— BEGIN Dataset content —

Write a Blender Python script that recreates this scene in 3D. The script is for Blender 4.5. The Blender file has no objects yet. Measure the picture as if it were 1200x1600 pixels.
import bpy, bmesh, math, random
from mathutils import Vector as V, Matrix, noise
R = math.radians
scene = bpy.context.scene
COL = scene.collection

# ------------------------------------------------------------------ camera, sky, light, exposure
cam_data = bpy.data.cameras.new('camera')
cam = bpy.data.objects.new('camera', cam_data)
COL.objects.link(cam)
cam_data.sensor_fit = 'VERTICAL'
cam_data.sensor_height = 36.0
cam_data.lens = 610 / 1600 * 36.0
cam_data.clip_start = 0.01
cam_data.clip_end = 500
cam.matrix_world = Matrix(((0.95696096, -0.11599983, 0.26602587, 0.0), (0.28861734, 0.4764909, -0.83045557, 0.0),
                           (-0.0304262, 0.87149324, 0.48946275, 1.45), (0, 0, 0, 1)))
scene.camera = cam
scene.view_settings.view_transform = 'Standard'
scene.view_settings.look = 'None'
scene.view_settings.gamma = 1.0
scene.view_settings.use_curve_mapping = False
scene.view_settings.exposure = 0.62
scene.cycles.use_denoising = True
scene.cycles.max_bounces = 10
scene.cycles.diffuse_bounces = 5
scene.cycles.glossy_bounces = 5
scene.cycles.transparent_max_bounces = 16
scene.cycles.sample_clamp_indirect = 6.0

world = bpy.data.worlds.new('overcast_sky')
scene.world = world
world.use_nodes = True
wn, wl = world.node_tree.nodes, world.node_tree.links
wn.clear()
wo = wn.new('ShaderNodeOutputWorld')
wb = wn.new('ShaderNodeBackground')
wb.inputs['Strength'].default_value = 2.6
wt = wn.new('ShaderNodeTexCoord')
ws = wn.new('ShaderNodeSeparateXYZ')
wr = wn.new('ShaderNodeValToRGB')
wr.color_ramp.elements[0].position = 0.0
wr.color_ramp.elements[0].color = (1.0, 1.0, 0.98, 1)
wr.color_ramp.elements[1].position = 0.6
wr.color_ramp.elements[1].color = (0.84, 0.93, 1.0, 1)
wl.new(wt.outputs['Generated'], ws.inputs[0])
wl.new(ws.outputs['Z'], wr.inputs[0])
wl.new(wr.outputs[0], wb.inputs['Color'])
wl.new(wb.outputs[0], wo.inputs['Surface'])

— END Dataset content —
— BEGIN Dataset content —

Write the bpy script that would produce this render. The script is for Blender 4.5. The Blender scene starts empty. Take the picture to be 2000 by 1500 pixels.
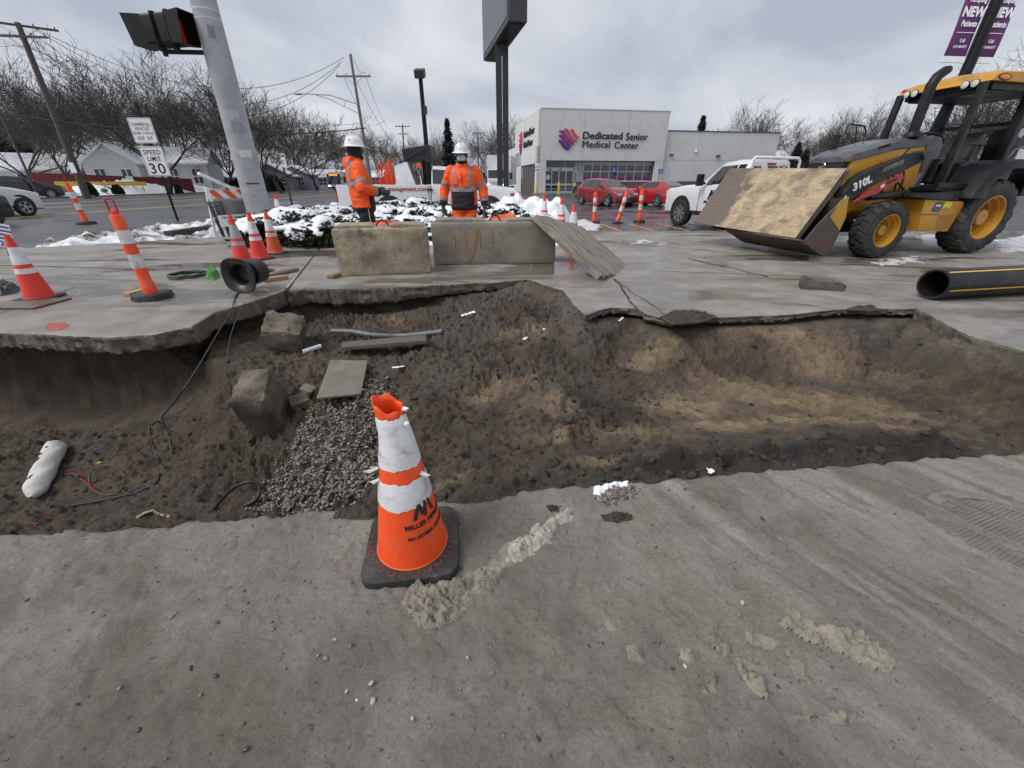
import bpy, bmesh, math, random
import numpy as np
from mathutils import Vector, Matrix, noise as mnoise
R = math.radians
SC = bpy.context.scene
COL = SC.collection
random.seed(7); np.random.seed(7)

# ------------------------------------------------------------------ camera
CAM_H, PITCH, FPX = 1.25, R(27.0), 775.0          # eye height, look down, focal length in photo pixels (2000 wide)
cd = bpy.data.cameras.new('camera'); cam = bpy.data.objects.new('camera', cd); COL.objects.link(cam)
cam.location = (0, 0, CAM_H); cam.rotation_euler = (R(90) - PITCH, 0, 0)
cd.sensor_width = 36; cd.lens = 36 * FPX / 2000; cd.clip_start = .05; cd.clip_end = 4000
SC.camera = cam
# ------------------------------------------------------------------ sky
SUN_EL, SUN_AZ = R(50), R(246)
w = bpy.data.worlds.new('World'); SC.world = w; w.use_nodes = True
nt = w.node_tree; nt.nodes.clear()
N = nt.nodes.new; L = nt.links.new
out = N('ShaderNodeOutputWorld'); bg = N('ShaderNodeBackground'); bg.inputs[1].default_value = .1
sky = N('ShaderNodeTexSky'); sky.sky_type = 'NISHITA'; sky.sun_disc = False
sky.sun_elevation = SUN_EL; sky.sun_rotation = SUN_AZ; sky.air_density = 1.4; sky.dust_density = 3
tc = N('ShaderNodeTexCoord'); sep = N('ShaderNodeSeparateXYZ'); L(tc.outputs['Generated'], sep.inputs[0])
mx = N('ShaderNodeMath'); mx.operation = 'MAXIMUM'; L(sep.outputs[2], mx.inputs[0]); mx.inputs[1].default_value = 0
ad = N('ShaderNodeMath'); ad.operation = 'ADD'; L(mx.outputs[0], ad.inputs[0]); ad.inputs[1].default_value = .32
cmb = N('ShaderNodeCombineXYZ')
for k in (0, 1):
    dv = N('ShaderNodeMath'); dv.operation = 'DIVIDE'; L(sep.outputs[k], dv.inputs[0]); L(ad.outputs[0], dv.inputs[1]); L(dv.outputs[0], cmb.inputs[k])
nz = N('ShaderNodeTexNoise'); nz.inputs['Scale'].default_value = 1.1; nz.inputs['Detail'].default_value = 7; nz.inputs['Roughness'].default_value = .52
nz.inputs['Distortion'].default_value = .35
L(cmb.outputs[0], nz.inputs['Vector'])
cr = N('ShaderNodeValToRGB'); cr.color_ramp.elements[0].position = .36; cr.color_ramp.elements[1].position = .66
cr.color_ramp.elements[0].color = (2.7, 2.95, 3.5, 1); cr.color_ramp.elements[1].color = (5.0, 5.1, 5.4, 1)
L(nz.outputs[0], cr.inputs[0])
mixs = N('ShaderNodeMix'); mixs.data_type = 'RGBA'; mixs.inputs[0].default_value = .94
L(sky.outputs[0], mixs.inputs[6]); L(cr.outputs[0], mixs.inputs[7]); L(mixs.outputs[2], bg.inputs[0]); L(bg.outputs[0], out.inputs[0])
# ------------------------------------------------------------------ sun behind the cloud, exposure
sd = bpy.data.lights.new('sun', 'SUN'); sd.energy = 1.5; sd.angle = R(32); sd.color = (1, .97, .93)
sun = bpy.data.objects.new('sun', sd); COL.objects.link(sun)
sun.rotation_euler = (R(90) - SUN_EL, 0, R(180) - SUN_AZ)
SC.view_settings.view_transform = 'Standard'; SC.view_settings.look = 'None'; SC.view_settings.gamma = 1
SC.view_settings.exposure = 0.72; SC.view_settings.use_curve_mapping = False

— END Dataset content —

In the listing above, find the line with "Write the bpy" and the line with "random.seed(7); np.random.seed(7)". Copy both of them and every line between, exactly, but not the pictures.

Write the bpy script that would produce this render. The script is for Blender 4.5. The Blender scene starts empty. Take the picture to be 2000 by 1500 pixels.
import bpy, bmesh, math, random
import numpy as np
from mathutils import Vector, Matrix, noise as mnoise
R = math.radians
SC = bpy.context.scene
COL = SC.collection
random.seed(7); np.random.seed(7)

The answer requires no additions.